The Loss of the "Monarch."

 •  3 min. read  •  grade level: 5
 
It must be nearly 40 years ago now since the “Monarch,” a sailing yacht, capsized with 28 people on board, 14 of whom were drowned and 14 saved. One at least will never forget it; for it was one of the links in the chain that led to her conversion. The child of Christian parents, she longed for the world, its pleasures, its gaiety, its amusements. She loved the world, and longed to be in it and of it. But God had His purposes of grace. Something was going to happen, an awakening shock should be sent, which should bring Eternity before her, and through God’s grace and mercy, keep Eternity before her.

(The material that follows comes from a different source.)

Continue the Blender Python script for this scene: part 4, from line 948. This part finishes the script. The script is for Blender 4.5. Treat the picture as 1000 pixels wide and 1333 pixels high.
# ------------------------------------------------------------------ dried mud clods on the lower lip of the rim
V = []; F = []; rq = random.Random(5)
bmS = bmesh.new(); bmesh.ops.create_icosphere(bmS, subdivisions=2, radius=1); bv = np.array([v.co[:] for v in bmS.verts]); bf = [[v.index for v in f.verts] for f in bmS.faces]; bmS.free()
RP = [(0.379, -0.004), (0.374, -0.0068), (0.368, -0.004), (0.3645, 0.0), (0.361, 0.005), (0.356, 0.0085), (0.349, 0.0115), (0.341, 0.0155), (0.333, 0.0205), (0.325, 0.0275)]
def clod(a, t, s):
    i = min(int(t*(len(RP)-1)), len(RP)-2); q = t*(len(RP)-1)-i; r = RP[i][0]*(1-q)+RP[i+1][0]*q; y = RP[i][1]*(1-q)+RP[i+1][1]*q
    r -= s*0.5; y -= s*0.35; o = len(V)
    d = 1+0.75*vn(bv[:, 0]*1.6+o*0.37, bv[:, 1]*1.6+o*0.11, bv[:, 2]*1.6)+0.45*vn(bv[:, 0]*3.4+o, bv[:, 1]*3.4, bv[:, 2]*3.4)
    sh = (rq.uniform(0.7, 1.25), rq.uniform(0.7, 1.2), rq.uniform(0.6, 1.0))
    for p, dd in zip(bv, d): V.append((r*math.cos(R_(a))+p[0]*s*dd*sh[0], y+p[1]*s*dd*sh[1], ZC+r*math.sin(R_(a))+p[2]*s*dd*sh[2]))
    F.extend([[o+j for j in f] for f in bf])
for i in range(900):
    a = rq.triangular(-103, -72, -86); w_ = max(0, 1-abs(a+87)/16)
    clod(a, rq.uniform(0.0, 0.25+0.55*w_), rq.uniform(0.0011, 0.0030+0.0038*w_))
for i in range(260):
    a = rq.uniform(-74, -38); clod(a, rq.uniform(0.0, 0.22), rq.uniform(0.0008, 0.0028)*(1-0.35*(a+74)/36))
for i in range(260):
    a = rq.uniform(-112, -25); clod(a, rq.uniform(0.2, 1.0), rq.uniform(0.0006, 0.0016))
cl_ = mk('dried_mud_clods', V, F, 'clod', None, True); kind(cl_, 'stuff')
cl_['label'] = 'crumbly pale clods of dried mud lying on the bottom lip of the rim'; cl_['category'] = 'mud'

Little she thought it, as she and a merry little band of young people started out under the care of an old friend of her father, for an afternoon’s walk to L and back. They went. over L— Downs, the beautiful, hilly coast road. Many boats were out, and the party just noticed sudden squalls of wind from the hills seawards; and one of these squalls, with a sharp shower of rain, kept them for a while sheltering in L under some fine old trees on the inland road leading from L— to I—. When nearly home, they heard the sad, sad news that the “Monarch” had capsized. Into what sorrow was the town of I— plunged! And an arrow from the Almighty God had reached one heart at least, the heart of this young girl. She had loved boating, loved the excitement of a good sail, and now she thought, “Oh, if I had been on the ‘Monarch,’ if I had been drowned, where should I be now?” Nor could she get away from the thought; it was kept continually before her. Some of the bodies were recovered at once. At the prayer-meeting on the Monday evening, those present could hear the coffins being made by the carpenter son-in-law of the people from whom the room was rented. She heard it. If one of those coffins had been for her, where would her poor soul have been?

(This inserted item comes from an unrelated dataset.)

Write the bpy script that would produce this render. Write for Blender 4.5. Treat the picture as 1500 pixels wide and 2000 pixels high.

Where? Some of the bodies were not found for nine days, some not for three weeks. Descriptions of these were posted up in many places. Often she read them, and would think, “Oh, if it had been I!” The world had lost its charm. The end of those things was death. A day’s outing, an afternoon’s outing might end in death. Eternity stared her in the face.

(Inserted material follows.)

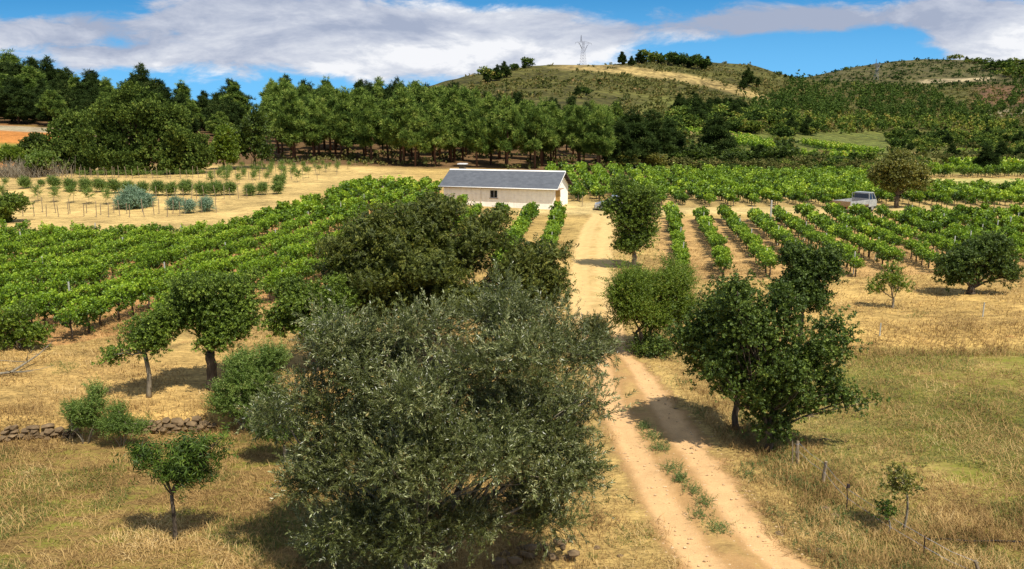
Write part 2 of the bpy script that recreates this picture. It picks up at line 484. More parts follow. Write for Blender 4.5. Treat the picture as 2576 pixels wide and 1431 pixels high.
def simple_mat(name, c1, c2, scale=3.0, rough=.9, bump=.3, spec=.2, detail=6, stretch=(1, 1, 1), metal=0.0, bdist=.02):
    m, t, out = new_mat(name)
    o = t.add('ShaderNodeTexCoord').outputs['Object']
    mp = t.add('ShaderNodeMapping', {'Vector': o, 'Scale': stretch}).outputs[0]
    n = t.noise(mp, scale, detail, .6)
    c = t.ramp(n, [(.3, c1), (.7, c2)])
    p = t.add('ShaderNodeBsdfPrincipled', {'Base Color': c, 'Roughness': rough, 'Specular IOR Level': spec, 'Metallic': metal})
    if bump:
        b = t.add('ShaderNodeBump', {'Height': n, 'Strength': bump, 'Distance': bdist}); t.l.new(b.outputs[0], p.inputs['Normal'])
    t.l.new(p.outputs[0], out.inputs[0]); return m


M_OLIVE = leaf_mat('olive_leaf', [(0, S(38, 44, 14)), (.45, S(76, 84, 36)), (.75, S(116, 122, 68)), (.92, S(178, 182, 134)), (1, S(140, 118, 52))], .15, .38, .6, (1.0, 1.15, .7))
M_WALN = leaf_mat('walnut_leaf', [(0, S(52, 62, 22)), (.5, S(88, 96, 36)), (.8, S(118, 120, 46)), (.96, S(142, 126, 56)), (1, S(134, 98, 48))], .20, .55, .30)
M_PEAR = leaf_mat('pear_leaf', [(0, S(50, 66, 20)), (.5, S(88, 108, 34)), (.8, S(122, 142, 48)), (1, S(156, 168, 72))], .20, .55, .30)
M_DARK = leaf_mat('plum_leaf', [(0, S(40, 54, 20)), (.5, S(68, 86, 30)), (.85, S(98, 116, 42)), (1, S(132, 144, 62))], .20, .55, .30)
M_LIGHT = leaf_mat('hawthorn_leaf', [(0, S(68, 86, 26)), (.5, S(98, 118, 34)), (.85, S(124, 142, 46)), (1, S(150, 140, 62))], .28, .5, .35)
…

One young man who was on the “Monarch” that afternoon, and who was drowned, was a believer in the Lord Jesus Christ; and known to be such. He knew, too, the joy and privilege of being gathered to the precious Name of the Lord Jesus; and would doubtless have been at the Lord’s Table on the Lord’s Day morning, but instead of that was “absent from the body, present with the Lord.” He had come to If or a little change of air and scene, as he sorely needed a rest and holiday, leaving his young wife and child at home. His hymn book was in his pocket. The young girl felt and knew it was all right with him, but if she had been there, where would she have been?
This was one link in the chain that led to her conversion. A severe, though brief, illness was another. “If taken, where shall I spend Eternity?”
For many, many years now she has known the Lord Jesus as the One Who bore her sins in His Own Body on the tree; and she is waiting for Him to come and receive her unto Himself, that where He is, there she may be also. Blessed hope, blessed rest of her soul, Eternity with Christ!
“A Brand plucked out of the fire nearly 40 years ago.”